10 comments

[ 4.2 ms ] story [ 37.7 ms ] thread
I'm really excited about this library -- thanks Leon and Climate for releasing it!
I'm the author, and I'd be happy to answer your questions!
Sounds like a cool library but I'd be embarrassed to say I use something named after the dude from Primus
Les actually spells it "Claypool", without the e. It's not named after him, I assure you.
Anyone that knows that has no right to complain about it.
Why be embarrassed? He is a virtuoso freak. Primus could have been one of the all time great bands if wasn't for Claypool's singing and lyrics, but his bass playing and the instrumental sections of their songs are awesome.
Up until now, managing a thread pool in Clojure still meant dropping back to Java and doing something like this:

http://www.javacodegeeks.com/2013/01/java-thread-pool-exampl...

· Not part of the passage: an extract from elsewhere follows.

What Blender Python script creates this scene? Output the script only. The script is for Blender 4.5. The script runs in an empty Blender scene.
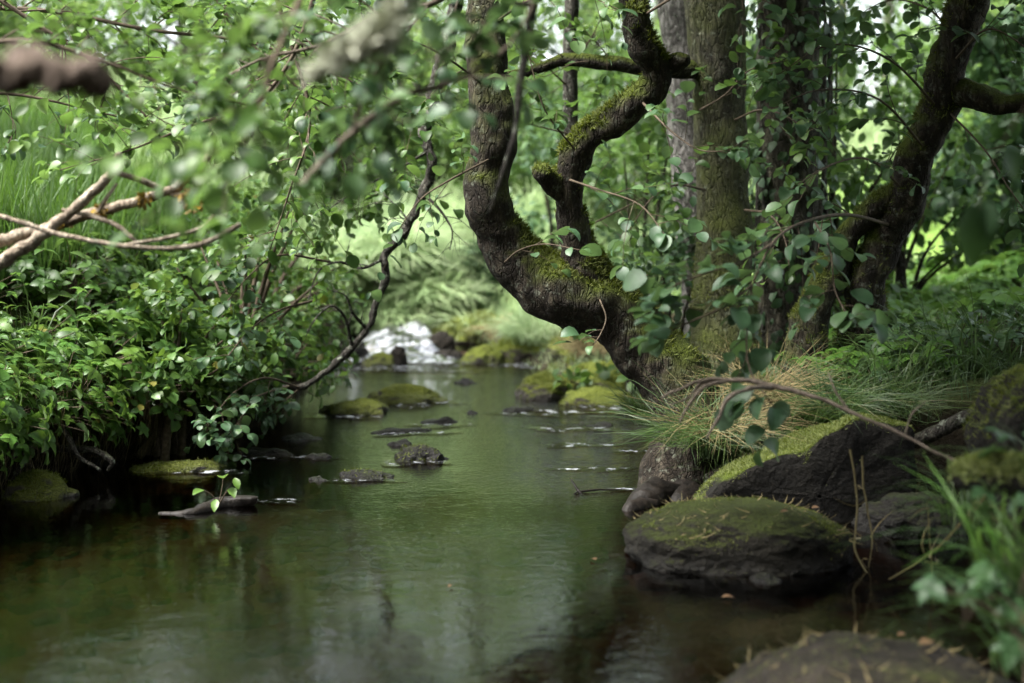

Clojure makes Java interop easy, but I hate every moment that I have to use Java, rather than a library that offers me idiomatic Clojure.

If I understand Claypoole correctly, it removes the need to drop down to Java. No more ExecutorService.

To my mind, this is awesome.

I asked for something like this a few weeks ago in #clojure, nobody had a solution. Thanks!
While this looks useful, the example is precisely the sort of problem for which threads aren't useful.

Parallel IO doesn't (necessarily) need to use threads and an explicitly async API is more flexible and usually easier to understand, especially with CSP like core.async.

It's true that parallel IO has less overhead with an asynchronous API, but I disagree about it being easier to understand. You have to set up callbacks or start your processes and then wait, and you have to work harder to manage the degree of parallelism.

If parallel IO was all we needed to do, asynchronous APIs would be the sensible choice, but for managing parallelism while chaining IO & CPU work, sharing pools across multiple simultaneous requests, Claypoole's a pretty nice tool.